I think all of these still come with 3.5 mm aux in sockets, though few come with any other kind of wired connection any more. Apparently Bluetooth is much better and doesn’t suffer dropouts; maybe third times a charm. They mostly operate/charge on USB C. Very few support Chromecast Audio, and even fewer still have an optical connection that would allow my fraying Chromecast Audio dongle to connect digitally instead of over a 3.5mm aux input.

  • CNET recommends Soundcore Anker Motion Boom Plus for $180.
  • Wirecutter recommends Sony SRS-XG300 X-Series for $350 (!) with dopey ambient party lighting. Comes in a nice gray fabric. Battery power, but no Ethernet, USB, optical in; no Chromecast, no Roon.
  • PC Mag recommends the Astell&Kern Acro BE100, more an interior speaker, nice design for $450. But no battery, not outdoor, no Ethernet, no USB, no optical in; no Chromecast, no Roon, and another vote for the SRS-XG300.

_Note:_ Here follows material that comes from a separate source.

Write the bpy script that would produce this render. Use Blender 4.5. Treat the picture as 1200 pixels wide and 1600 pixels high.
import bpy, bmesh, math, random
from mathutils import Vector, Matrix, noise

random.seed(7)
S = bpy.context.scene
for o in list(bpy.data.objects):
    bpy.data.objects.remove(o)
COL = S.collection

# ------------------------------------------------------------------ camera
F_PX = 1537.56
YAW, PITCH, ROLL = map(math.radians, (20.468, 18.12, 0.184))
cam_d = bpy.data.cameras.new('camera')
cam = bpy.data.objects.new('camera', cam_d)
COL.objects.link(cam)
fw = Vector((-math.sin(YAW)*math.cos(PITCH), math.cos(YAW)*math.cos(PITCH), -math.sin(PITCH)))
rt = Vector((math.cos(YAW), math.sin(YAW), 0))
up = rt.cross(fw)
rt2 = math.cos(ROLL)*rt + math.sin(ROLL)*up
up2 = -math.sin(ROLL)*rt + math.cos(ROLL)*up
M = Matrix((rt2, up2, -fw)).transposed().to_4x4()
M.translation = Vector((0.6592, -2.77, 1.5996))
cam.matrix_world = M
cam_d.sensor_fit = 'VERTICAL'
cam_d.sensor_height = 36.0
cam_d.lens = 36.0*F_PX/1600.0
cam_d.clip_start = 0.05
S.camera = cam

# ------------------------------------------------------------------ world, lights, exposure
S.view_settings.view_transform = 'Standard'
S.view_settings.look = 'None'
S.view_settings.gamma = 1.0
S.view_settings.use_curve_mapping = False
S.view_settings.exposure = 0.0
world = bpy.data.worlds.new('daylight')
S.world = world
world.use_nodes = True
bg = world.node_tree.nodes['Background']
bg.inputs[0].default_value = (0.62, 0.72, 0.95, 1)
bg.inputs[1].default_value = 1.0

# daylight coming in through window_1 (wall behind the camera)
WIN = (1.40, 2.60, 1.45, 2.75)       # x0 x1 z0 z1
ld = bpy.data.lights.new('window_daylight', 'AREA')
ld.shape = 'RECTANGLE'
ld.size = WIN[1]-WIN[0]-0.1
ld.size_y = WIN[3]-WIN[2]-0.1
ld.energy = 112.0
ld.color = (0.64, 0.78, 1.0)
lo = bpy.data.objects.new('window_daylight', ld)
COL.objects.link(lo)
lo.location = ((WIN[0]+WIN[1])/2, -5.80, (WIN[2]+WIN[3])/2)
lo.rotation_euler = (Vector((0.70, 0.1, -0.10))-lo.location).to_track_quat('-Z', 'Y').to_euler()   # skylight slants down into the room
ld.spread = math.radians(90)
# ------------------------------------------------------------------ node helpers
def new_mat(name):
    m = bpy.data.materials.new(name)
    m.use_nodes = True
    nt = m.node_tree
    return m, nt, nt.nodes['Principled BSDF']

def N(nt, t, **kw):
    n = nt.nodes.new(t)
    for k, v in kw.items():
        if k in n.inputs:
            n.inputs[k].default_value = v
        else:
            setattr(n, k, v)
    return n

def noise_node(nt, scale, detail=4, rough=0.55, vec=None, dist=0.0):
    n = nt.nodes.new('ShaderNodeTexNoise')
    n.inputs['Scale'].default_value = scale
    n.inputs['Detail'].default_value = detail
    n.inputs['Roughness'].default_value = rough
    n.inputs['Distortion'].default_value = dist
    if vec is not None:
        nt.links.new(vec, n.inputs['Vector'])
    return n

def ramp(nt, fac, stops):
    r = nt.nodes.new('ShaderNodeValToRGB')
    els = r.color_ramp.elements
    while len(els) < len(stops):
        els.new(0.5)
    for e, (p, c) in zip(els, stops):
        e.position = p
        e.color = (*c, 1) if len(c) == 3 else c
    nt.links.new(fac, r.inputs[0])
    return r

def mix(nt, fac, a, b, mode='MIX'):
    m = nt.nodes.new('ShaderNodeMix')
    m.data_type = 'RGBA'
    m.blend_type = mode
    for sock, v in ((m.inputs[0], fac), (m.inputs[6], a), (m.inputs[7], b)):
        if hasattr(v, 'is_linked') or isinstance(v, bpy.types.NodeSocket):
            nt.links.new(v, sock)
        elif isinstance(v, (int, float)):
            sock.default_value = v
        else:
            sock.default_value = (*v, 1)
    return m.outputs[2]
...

  • B&W Formation Wedge is $1,000 (!) and is Roon ready! No battery, not outdoor, has Ethernet but no USB or optical in and not even 3.5mm aux input; instead has Ethernet or WiFi (and Bluetooth), no Chromecast.
  • Denon 350 in white for $500 supports Roon but not Chromecast, has Ethernet and USB (for storage, not I think for digital audio stream) but no optical in for Chromecast Audio.

Maybe I should accept the hassle of repositioning two speakers, and just go for KEF LSX IIs for $1,400 (and $180 for the desk pad stands!) . They still have USB input, and Ethernet.